Perhaps, more significantly, the “pt” sound shows up in words that express vertigo in the face of falling. That means that the word “ptochoi” would likely have reminded any ancient audience that life is a tightrope act, that most of us are one serious illness away from destitution. “How the mighty have fallen!” expresses dismay at the death of Jonathan in 2 Samuel, but it also reminds people then and now of the fragility of our hold on solidity and power.

Jesus’ words of blessing are picking up body and character. The people who are blessed are not simply an economic class characterized by their net worth, they are people who must compete against each other, swirling and skittering in the imposed act of begging, ready to scatter the moment the powerful become peevish. They are people who embody signs of how easily any one of us might fall.

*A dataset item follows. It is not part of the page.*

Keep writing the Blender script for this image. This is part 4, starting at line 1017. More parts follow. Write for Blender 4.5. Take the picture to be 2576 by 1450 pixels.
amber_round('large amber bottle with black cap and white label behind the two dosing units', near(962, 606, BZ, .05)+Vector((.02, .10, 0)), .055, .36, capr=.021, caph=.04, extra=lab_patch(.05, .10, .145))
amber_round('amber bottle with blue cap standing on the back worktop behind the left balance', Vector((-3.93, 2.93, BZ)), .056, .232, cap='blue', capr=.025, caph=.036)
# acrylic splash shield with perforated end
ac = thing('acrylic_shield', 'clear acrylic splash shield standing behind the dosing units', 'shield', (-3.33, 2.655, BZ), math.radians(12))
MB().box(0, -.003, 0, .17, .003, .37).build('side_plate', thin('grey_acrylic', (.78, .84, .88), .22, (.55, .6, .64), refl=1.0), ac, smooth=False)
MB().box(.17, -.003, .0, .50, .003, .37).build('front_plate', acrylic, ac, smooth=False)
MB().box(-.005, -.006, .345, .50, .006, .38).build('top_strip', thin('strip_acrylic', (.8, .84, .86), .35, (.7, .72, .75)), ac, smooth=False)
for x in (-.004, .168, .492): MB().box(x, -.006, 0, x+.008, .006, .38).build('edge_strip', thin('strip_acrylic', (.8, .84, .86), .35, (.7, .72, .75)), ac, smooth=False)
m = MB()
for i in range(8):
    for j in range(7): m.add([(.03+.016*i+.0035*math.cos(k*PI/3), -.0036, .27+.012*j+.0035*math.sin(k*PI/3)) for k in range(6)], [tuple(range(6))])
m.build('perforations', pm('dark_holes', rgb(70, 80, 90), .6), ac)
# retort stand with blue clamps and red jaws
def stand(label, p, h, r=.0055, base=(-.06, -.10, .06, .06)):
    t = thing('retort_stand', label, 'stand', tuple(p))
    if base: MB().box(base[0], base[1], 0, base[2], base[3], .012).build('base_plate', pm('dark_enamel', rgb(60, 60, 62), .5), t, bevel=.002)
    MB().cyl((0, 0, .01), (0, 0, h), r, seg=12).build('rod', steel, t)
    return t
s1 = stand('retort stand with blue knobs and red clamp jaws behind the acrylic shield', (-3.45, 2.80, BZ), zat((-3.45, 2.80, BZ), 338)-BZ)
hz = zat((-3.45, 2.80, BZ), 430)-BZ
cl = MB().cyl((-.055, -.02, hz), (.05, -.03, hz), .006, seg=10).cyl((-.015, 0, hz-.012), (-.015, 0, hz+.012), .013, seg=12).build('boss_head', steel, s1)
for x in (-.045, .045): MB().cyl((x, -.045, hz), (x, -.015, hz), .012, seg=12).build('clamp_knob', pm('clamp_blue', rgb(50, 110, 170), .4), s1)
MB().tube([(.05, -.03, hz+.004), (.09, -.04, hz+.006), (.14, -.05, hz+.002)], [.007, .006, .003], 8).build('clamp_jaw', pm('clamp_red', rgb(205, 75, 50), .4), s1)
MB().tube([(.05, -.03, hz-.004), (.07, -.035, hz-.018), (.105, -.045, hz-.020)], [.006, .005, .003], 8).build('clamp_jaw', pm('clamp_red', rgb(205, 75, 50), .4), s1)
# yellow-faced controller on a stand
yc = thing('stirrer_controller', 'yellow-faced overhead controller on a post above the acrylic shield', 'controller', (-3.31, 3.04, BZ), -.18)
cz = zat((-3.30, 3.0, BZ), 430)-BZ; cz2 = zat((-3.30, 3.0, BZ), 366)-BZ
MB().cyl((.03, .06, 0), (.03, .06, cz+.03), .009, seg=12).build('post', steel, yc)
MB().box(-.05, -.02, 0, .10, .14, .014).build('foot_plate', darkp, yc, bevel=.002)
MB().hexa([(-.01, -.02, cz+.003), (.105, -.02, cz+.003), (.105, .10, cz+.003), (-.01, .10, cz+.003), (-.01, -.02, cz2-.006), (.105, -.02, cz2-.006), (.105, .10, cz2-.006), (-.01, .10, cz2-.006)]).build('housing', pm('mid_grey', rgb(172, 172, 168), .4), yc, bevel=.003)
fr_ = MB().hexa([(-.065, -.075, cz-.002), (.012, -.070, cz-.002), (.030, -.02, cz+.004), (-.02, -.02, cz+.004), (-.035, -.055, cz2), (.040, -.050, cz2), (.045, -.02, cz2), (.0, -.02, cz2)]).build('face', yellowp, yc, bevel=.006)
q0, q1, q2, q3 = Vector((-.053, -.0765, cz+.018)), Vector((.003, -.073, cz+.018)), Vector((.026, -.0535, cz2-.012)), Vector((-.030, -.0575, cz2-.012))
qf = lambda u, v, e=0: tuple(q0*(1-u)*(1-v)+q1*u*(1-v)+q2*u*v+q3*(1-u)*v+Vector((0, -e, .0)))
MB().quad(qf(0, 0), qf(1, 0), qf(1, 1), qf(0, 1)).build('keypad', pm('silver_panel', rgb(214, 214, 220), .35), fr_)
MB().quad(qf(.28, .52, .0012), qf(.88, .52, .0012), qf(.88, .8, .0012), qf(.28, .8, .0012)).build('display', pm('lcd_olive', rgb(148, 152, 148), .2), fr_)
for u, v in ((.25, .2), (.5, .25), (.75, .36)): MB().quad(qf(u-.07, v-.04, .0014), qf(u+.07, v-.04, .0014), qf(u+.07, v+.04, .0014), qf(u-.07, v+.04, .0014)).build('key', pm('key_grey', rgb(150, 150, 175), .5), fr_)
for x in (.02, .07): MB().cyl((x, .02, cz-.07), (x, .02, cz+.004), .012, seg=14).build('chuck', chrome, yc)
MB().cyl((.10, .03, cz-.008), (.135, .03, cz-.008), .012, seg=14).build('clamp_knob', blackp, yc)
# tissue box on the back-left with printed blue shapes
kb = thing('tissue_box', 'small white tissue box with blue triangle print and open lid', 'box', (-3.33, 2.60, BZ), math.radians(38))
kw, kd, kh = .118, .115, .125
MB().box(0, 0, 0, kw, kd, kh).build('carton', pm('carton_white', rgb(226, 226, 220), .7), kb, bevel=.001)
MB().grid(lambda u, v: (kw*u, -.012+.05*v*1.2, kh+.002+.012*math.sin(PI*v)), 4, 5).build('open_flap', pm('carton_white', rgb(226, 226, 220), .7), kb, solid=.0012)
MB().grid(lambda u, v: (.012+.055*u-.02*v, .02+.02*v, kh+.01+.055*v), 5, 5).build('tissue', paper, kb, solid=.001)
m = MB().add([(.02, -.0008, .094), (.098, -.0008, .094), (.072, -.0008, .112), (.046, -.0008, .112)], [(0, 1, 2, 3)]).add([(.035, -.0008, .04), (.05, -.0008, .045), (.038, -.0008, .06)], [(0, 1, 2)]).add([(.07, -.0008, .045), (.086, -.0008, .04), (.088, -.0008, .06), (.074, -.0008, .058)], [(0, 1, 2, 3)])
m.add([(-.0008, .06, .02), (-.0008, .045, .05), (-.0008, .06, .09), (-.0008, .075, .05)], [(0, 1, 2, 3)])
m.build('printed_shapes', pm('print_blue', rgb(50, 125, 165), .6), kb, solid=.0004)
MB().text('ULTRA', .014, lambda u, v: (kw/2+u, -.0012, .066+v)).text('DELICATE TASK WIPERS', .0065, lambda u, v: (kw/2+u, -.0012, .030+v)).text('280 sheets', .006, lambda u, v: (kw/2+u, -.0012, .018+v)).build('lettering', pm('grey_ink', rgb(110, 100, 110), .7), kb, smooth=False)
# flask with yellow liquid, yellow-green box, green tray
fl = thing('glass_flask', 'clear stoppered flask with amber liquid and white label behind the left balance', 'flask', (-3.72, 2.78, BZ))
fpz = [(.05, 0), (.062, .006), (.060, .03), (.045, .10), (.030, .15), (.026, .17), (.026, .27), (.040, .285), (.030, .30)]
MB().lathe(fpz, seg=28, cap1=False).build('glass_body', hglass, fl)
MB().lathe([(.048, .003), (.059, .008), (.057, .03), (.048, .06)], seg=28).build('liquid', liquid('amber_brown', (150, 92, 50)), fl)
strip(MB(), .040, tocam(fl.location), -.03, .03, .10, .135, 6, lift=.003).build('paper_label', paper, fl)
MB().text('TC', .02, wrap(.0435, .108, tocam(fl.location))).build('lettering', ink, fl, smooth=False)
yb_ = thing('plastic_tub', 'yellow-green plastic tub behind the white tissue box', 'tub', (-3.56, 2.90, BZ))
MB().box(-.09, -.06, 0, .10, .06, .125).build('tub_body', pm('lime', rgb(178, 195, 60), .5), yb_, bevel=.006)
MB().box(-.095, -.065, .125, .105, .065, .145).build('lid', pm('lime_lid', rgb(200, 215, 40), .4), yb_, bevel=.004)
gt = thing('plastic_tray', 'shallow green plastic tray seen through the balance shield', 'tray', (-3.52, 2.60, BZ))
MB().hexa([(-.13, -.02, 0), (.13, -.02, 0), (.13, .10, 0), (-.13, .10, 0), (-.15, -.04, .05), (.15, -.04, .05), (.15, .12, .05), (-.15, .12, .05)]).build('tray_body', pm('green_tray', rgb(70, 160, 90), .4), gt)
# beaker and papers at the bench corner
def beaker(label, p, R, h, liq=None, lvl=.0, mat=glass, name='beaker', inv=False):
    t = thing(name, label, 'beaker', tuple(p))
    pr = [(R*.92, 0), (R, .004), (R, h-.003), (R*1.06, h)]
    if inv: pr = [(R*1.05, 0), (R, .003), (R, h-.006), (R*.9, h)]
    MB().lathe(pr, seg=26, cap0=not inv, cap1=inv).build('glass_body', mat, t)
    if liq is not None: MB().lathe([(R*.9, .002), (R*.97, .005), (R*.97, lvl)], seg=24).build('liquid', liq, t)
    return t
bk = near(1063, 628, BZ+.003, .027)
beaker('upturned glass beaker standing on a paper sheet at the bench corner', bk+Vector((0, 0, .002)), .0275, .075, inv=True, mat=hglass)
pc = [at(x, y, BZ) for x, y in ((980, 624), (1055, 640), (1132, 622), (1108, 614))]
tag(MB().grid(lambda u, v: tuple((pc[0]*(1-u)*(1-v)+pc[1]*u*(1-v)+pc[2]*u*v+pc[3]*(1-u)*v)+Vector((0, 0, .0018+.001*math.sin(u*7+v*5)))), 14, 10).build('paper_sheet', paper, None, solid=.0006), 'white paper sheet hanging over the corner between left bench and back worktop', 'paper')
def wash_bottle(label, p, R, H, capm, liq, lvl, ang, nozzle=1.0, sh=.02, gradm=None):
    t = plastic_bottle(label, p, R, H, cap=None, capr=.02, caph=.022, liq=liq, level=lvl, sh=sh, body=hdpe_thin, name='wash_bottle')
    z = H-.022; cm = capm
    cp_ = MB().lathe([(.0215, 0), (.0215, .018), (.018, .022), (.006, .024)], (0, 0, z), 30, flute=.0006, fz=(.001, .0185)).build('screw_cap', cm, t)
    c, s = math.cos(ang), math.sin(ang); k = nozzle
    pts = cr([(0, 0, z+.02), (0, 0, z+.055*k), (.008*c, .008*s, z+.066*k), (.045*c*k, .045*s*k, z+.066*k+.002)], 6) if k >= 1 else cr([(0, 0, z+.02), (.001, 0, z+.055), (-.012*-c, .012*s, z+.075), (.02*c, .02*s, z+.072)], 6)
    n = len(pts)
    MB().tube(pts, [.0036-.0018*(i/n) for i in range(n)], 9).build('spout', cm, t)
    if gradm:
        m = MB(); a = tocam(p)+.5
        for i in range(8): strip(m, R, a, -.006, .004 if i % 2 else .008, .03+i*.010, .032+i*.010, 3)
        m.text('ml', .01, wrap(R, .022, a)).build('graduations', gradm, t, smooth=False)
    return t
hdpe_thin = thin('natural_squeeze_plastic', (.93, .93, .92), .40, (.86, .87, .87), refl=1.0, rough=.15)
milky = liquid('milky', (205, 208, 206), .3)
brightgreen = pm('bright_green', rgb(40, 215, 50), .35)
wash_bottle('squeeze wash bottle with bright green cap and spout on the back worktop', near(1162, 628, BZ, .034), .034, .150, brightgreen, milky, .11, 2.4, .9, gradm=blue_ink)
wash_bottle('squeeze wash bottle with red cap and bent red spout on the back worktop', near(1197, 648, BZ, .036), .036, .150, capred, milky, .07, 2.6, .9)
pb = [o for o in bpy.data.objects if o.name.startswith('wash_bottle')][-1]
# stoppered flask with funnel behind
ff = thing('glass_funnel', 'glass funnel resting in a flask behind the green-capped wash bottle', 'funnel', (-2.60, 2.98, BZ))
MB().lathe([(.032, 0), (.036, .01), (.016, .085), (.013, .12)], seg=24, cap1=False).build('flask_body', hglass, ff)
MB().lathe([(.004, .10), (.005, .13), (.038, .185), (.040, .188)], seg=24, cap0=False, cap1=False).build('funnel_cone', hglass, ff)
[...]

It is at this point that one final association with the sound “pt” needs to be heard. The sound begins the word “ptuo,” which is Greek for “I am spitting.” (The English cartoon sound, “ptooey,” comes directly from this verb.)

Blessed are the spat-upon.

There’s a blessing to stop your heart.

Or, it may be that the connotation being hinted at is the superstitious practice of spitting to ward off evil spirits or outcomes. This practice surely shows up in the ancient Greek use of the word ptuo. It also shows up in Jewish practice. I was talking with a friend about spitting. My friend’s mother grew up in Eastern Europe, a Jew who escaped the Nazi camps and survived those horrible days. He said that whenever his mother heard that misfortune had befallen someone, she would ritually spit three times, acting automatically to protect her children and her world from the danger and evil that stalk us all.

Blessed are the people who are made into warning signs of the possibility of catastrophic collapse, of abject failure, people who are impossibly weary of the phrase, “There but for the grace of God….” It is some odd “Kingdom of God” to be associated with such people. You don’t know what that means, and neither do I.